Quando perguntada sobre como a tecnologia iria afetar o futuro, a maioria deles imagina drones e pequenos robôs de vigilância presentes diariamente na sua rotina, andando e sobrevoando as favelas verticais, os enormes condomínios populares onde moram. Da mesma forma, é interessante notar como em seus depoimentos os jovens, mais de uma vez, se colocam como adultos e chefes de suas famílias, pelo simples fato de, diferentemente dos pais, saberem ler ou escrever. Nesse sentido, o africano Paul Turgot se revela um caso ainda mais delicado. Percebemos que o menino está sempre de terno – uma “adulteza” que contrasta de forma sensível com sua timidez ao contar sobre um beijo que recebeu na bochecha. Aliás, também é admirável como, apesar de orgulhoso e sério, Turgot revela uma insuspeita falta de preconceitos ao contar casualmente sobre sua admiração pelo estilo chamativo das roupas de Régis, colega abertamente homossexual, outro dos entrevistados no documentário.
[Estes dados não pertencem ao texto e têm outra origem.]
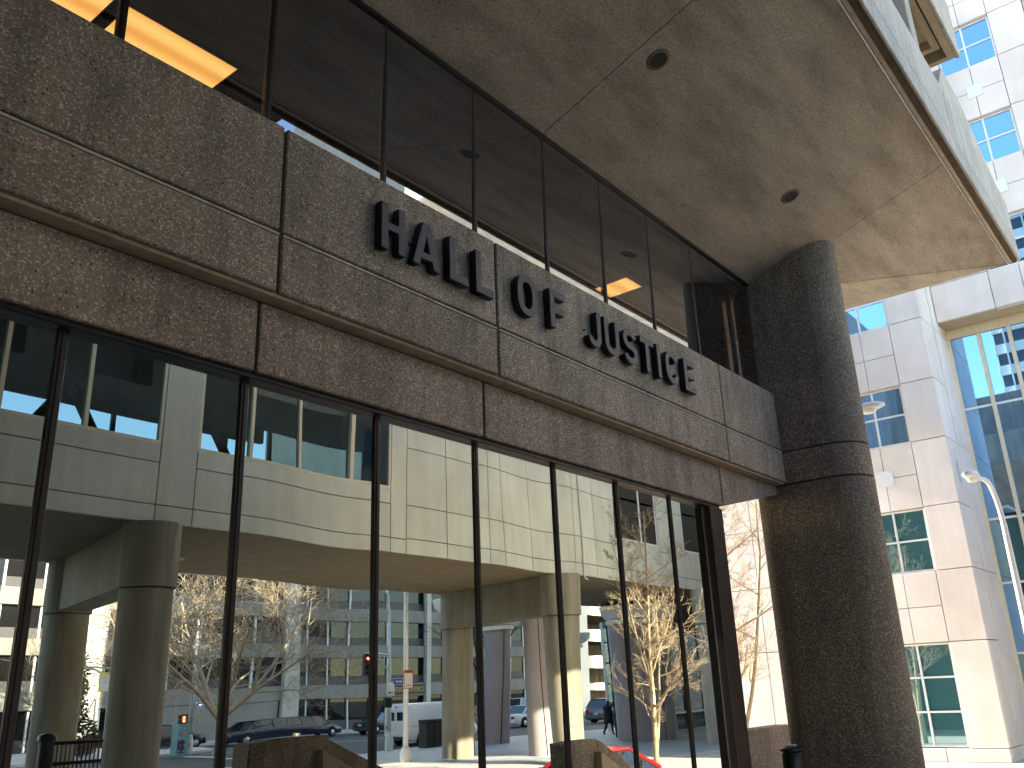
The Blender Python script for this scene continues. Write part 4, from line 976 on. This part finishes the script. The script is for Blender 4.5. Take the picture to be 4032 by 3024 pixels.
def car(label, x, yv, L, Wd, H, paint, kind='sedan', rz=0, group='parked cars', cat='car'):
    """local x forward; origin at the rear axle end on the ground"""
    t = thing('car' if kind != 'van' else 'van', label, cat, (x, RY(yv), -.15), group, rz)
    hw = Wd/2; gb_ = .22
    belt = H*.62 if kind != 'van' else H*.58
    hood = {'sedan': .24, 'suv': .24, 'van': .13}[kind]*min(L, 5.2)/L; trunk_ = {'sedan': .17, 'suv': .02, 'van': .0}[kind]*min(L, 5.2)/L
    def sec(xx, zb_, zt2, w_):
        return [(xx, -w_*.93, zb_), (xx, -w_, zb_+.16), (xx, -w_, zt2-.16), (xx, -w_*.93, zt2-.03), (xx, -w_*.8, zt2), (xx, w_*.8, zt2), (xx, w_*.93, zt2-.03), (xx, w_, zt2-.16), (xx, w_, zb_+.16), (xx, w_*.93, zb_)]
    if kind == 'van':
        S_ = [(0, .42, H*.9, hw*.94), (.06, .34, H*.97, hw*.97), (.3, .3, H, hw), (L*.62, .28, H, hw), (L*.74, .26, H*.95, hw), (L*.86, .24, H*.58, hw*.99), (L*.96, .26, H*.47, hw*.96), (L, .34, H*.38, hw*.88)]
    else:
        zt_ = belt
        S_ = [(0, .42, zt_*.86, hw*.86), (.08, .30, zt_*.97, hw*.93), (.35, gb_, zt_, hw*.98), (L*trunk_+.3, gb_, zt_+.01, hw), (L*.55, gb_, zt_, hw), (L*(1-hood), gb_, zt_-.01, hw), (L*.9 if L < 6 else L-.5, gb_, zt_*.9, hw*.97), (L-.12, .28, zt_*.78, hw*.9), (L, .36, zt_*.66, hw*.78)]
    body = lpart('body', loft([sec(*s_) for s_ in S_]), paint, t, angle=32)
    if kind != 'van':
        xr0 = L*trunk_+.05; xr1 = xr0+(.75 if kind == 'sedan' else .38); xf1 = L*(1-hood)-.75; xf0 = L*(1-hood)+.05
        def cab(xx, z, w_): return [(xx, -w_, z), (xx, w_, z)]
        zb_ = belt-.02
        V = [(xr0, -hw*.9, zb_), (xr0, hw*.9, zb_), (xf0, hw*.9, zb_), (xf0, -hw*.9, zb_), (xr1, -hw*.72, H-.04), (xr1, hw*.72, H-.04), (xf1, hw*.72, H-.05), (xf1, -hw*.72, H-.05)]
        c_b = MB(); c_b.add(V, [(0, 1, 5, 4), (1, 2, 6, 5), (2, 3, 7, 6), (3, 0, 4, 7), (4, 5, 6, 7), (0, 3, 2, 1)]); lpart('windows', c_b, 'car_glass', t)
        rf = MB(); w_ = hw*.74
        rs = [[(xr1-.06, -w_, H-.06), (xr1-.06, -w_*.8, H-.015), (xr1-.06, w_*.8, H-.015), (xr1-.06, w_, H-.06)], [((xr1+xf1)/2, -w_, H-.045), ((xr1+xf1)/2, -w_*.8, H), ((xr1+xf1)/2, w_*.8, H), ((xr1+xf1)/2, w_, H-.045)], [(xf1+.06, -w_, H-.07), (xf1+.06, -w_*.8, H-.025), (xf1+.06, w_*.8, H-.025), (xf1+.06, w_, H-.07)]]
        lpart('roof', loft(rs), paint, t, angle=40)
        npil = 4 if L < 6 else 6
        for s_ in (-1, 1):
            for i in range(npil):
                f = i/(npil-1); xa = xr0+(xf0-xr0)*f; xb_ = xr1+(xf1-xr1)*f
                lpart('pillar', MB().tube([(xa, s_*hw*.905, zb_), (xb_, s_*hw*.73, H-.05)], .035 if 0 < i < npil-1 else .05, 5), paint, t)
            lpart('trim_strip', MB().box(L*trunk_+.3, L*(1-hood), s_*hw*.995-.006, s_*hw*.995+.006, belt-.1, belt-.085), 'rim_metal', t)
    else:
        lpart('windscreen', MB().prism([(L*.752, H*.9), (L*.745, H*.86), (L*.845, H*.6), (L*.853, H*.62)], 'y', -hw*.85, hw*.85), 'car_glass', t)
        for s_ in (-1, 1): lpart('side_window', MB().box(L*.6, L*.74, s_*hw*1.002-.004, s_*hw*1.002+.004, H*.62, H*.84), 'car_glass', t); lpart('panel_line', MB().box(.3, L*.6, s_*hw-.004, s_*hw+.005, H*.45, H*.46), 'grey_paint', t)
        lpart('rear_door', MB().bev(-.012, .01, -hw*.85, -.01, .5, H*.86, .004).bev(-.012, .01, .01, hw*.85, .5, H*.86, .004), paint, t)
        lpart('brake_light', MB().bev(.0, .06, -.12, .12, H*.9, H*.93, .005), 'red_lens', t)
        lpart('rear_window', MB().box(-.016, -.011, -hw*.7, -.1, H*.6, H*.8).box(-.016, -.011, .1, hw*.7, H*.6, H*.8), 'car_glass', t)
    lpart('rear_bumper', MB().bev(-.09, .12, -hw*.86, hw*.86, .3, .52, .03), 'black_plastic' if kind == 'van' else paint, t)
    lpart('front_bumper', MB().bev(L-.1, L+.06, -hw*.76, hw*.76, .26, .48, .03), paint if kind != 'van' else 'black_plastic', t)
    for s_ in (-1, 1):
        lpart('tail_light', MB().bev(-.02, .16, s_*hw*.72-.12, s_*hw*.72+.12, belt*.66, belt*.84, .02), 'red_lens', t)
        lpart('headlight', MB().bev(L-.22, L-.02, s_*hw*.62-.14, s_*hw*.62+.14, belt*.58, belt*.72, .02), 'lamp_lens', t)
        lpart('mirror', MB().bev(L*(1-hood)-.35, L*(1-hood)-.2, s_*(hw+.02)-.0, s_*(hw+.02)+s_*.16, belt, belt+.14, .02) if s_ > 0 else MB().bev(L*(1-hood)-.35, L*(1-hood)-.2, -(hw+.18), -(hw+.02), belt, belt+.14, .02), paint, t)
    lpart('number_plate', MB().box(-.1, -.091, -.16, .16, .62, .75), 'sign_white', t)
    wr = .33 if kind == 'sedan' else .36
    for xx in (L*.2 if L < 6 else 1.05, L*.81 if L < 6 else L-1.05):
        for s_ in (-1, 1):
            lpart('wheel_arch', MB().prism([(xx+(wr+.07)*math.cos(R(a)), wr+(wr+.07)*math.sin(R(a))) for a in range(-15, 200, 20)], 'y', s_*hw*1.003-.03*s_, s_*hw*1.003), 'rubber', t)
            wheel(t, xx, s_*(hw-.09), wr, s_)
    return t
car('long black stretch limousine parked in front of the office block', 36.3, 53.2, 8.6, 1.9, 1.46, 'navy_paint', cat='limousine')
car('black hatchback parked behind the limousine, next to the big bare tree', 30.6, 54.4, 4.3, 1.8, 1.5, 'black_paint', 'suv')
car('dark blue car parked ahead of the limousine', 47.2, 53.0, 4.6, 1.85, 1.5, 'navy_paint')
vn = car('white panel van parked near the lilac piers', 36.2, 37.6, 5.6, 2.0, 2.2, 'white_paint', 'van', cat='van')
car('dark sedan partly hidden behind the white van', 45.5, 43.0, 4.7, 1.85, 1.75, 'grey_paint', 'suv')
car('black sedan in the gap between the lilac piers', 42.0, 38.4, 4.6, 1.85, 1.45, 'black_paint', rz=R(180))
car('white sedan with red tail light behind the pale lilac pier', 52.6, 43.6, 4.6, 1.85, 1.5, 'white_paint')
car('white sport utility car at the kerb behind the lilac piers', 64.0, 52.5, 4.8, 1.95, 1.9, 'white_paint', 'suv')
car('grey sport utility car passing the slender pier', 62.0, 42.0, 4.9, 1.95, 1.8, 'grey_paint', 'suv')
car('pale blue-white car in front of the parking garage', 80.0, 51.5, 4.8, 1.95, 1.85, 'silver_paint', 'suv')
car('red car at the foot of the slender pale tree', 19.2, 15.0, 4.2, 1.75, 1.25, 'red_paint', rz=R(90))
# ================================================================== PERSON
pp = thing('person', 'person in a dark coat and dark trousers walking past the broad lilac pier', 'person', (43.2, RY(28.6), 0))
def skin_body(joints, edges, root):
    me = bpy.data.meshes.new('body'); me.from_pydata([j[0] for j in joints], edges, [])
    o = bpy.data.objects.new('tmp', me); COL.objects.link(o); md = o.modifiers.new('s', 'SKIN'); o.modifiers.new('ss', 'SUBSURF').levels = 2
    for v, j in zip(me.skin_vertices[0].data, joints): v.radius = (j[1], j[2])
    me.skin_vertices[0].data[root].use_root = True
    r_ = bpy.data.meshes.new_from_object(o.evaluated_get(bpy.context.evaluated_depsgraph_get())); bpy.data.objects.remove(o)
    for p_ in r_.polygons: p_.use_smooth = True
    return r_
J = [((0,0,.98),.16,.13), ((0,0,1.2),.15,.12), ((.02,0,1.45),.19,.12), ((.03,0,1.56),.07,.07), ((.06,0,1.68),.085,.1), ((.07,0,1.80),.07,.085),
     ((0,.1,.92),.1,.1), ((.16,.1,.52),.07,.07), ((.24,.1,.1),.05,.05), ((.40,.1,.05),.045,.035),
     ((0,-.1,.92),.1,.1), ((-.08,-.1,.5),.07,.07), ((-.34,-.1,.18),.05,.05), ((-.26,-.1,.06),.045,.035),
     ((.02,.2,1.42),.07,.07), ((-.08,.26,1.15),.055,.055), ((.08,.26,.92),.045,.045), ((.02,-.2,1.42),.07,.07), ((.1,-.26,1.16),.055,.055), ((.28,-.25,1.0),.045,.045)]
ED = [(0,1),(1,2),(2,3),(3,4),(4,5),(0,6),(6,7),(7,8),(8,9),(0,10),(10,11),(11,12),(12,13),(2,14),(14,15),(15,16),(2,17),(17,18),(18,19)]
bd = link('body', skin_body(J, ED, 0), 'coat_black', pp)
coat = MB().lathe([(.24, .62), (.22, .85), (.19, 1.1), (.21, 1.35), (.17, 1.5), (.08, 1.56)], n=18); coat.v = [(a, b_*1.15, c) for a, b_, c in coat.v]
lpart('coat', coat, 'coat_black', pp, smooth=True)
fc = MB().lathe([(.01, 1.6), (.055, 1.63), (.075, 1.7), (.07, 1.76), (.02, 1.8)], .1, 0, 12); lpart('face', fc, 'skin', pp, smooth=True)
for s_ in (-1, 1):
    hd = MB(); c = (.09, .26, .88) if s_ > 0 else (.31, -.25, .97)
    hd.bev(c[0]-.03, c[0]+.03, c[1]-.02, c[1]+.02, c[2]-.05, c[2]+.04, .012)
    for k in range(4): hd.tube([(c[0]-.024+k*.016, c[1], c[2]-.05), (c[0]-.024+k*.016+.008, c[1], c[2]-.085), (c[0]-.02+k*.016+.02, c[1], c[2]-.11)], .008, 5)
    hd.tube([(c[0]+.03, c[1], c[2]), (c[0]+.05, c[1], c[2]-.04)], .009, 5)
    lpart('hand', hd, 'skin', pp)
Esse último, inclusive, também protagoniza outro instante sutil, ao comparar uma briga dos pais com os embates do Oriente Médio, apenas para perceber, um segundo depois, que, por mais cômico que seja a sua história, ela ainda gira em torno de um conflito doméstico. Mas o diretor Olivier Babinet prefere quase sempre corroborar a visão lúdica de seus objetos de estudo. Ao invés de investir numa abordagem mais observacional, ele parece disposto a intervir e dramatizar os depoimentos de acordo com a visão dos jovens – aqui aposta num plano aéreo que abandona o interior do quarto de Régis e abre para mostrar o enorme prédio onde ele mora; ali encena um número musical conduzido por Turgot, adoravelmente desajeitado com seus modos duros. Babinet obviamente também ensaia planos e contraplanos que, por vezes, trazem o documentário para algo mais próximo da ficção, soando ainda assim coeso graças à habilidade de abstração de seus entrevistados.
E é esse estranho equilíbrio entre fantasia e realidade que mantém a narrativa de Swagger tão apropriada a seus protagonistas, destacando habilidosamente as nuances que constroem o universo deles no nosso imaginário. É especialmente divertido, por exemplo, como o garoto Elvis Zannou, vindo da Costa do Marfim, numa rodada de depoimentos sobre amor, decide pontuar que a única vez em que se sentiu apaixonado foi por uma garota, não porque teme ser confundido com um gay, mas obviamente porque considera qualquer orientação sexual tão aceitável que não presume que seu interlocutor saberá que ele é hétero. Da mesma forma, é engraçado como a pequena Naïla pula de uma teoria conspiratória envolvendo o Mickey Mouse para outra, que tem a Barbie por trás de tudo, claramente sentindo-se perseguida por símbolos capitalistas ocidentais. Observações tão insólitas quanto interessantes que demonstram como um pequeno universo bem construído a partir de falas tão pueris pode ser um grande discurso sério sobre o bem maior que o rodeia.